While shallow entry helps you avoid getting overly committed in the room and keeps you close to your path of escape, there are situations where you will want to clear the room completely. This is of particular importance in situations where you plan to remain in the room for an extended period of time, use the room as a safe area for family members, or if there is a lot of furniture in the room. Deep entry involves penetrating fully into the room, clearing behind furniture and ensuring no adversaries are hiding behind the door.

When conducting deep entry techniques, penetrate only as far into the room as you need to. The advantages of staying close to the door still apply. Therefore, unless there is furniture or dead space deep in the room, conduct your clearing movement relatively close to the door. As described earlier, you can also start by conducting a shallow entry and then move on to a deep entry once you have had time to assess the layout of the room and the situation.

When executing the deep entry, try to move as quickly as possible. You will be sacrificing some of your shooting accuracy in order to reduce your vulnerability.
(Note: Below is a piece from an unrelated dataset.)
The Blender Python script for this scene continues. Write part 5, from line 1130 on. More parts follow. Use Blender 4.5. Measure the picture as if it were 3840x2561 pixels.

If there are multiple threats in the room, you will be extremely vulnerable as soon as you pass through the door and your best option is to move quickly enough so adversaries find it difficult to target you. Still, while speed is important, do not move so fast that you will trip over objects in the room or completely lose your ability to shoot accurately.

In most rooms, the furniture is located near the walls. Therefore, when conducting the deep entry and moving along the wall you may need to adjust your path or scan to deal with various furniture configurations. There are no fixed formulas or solutions, so use your common sense.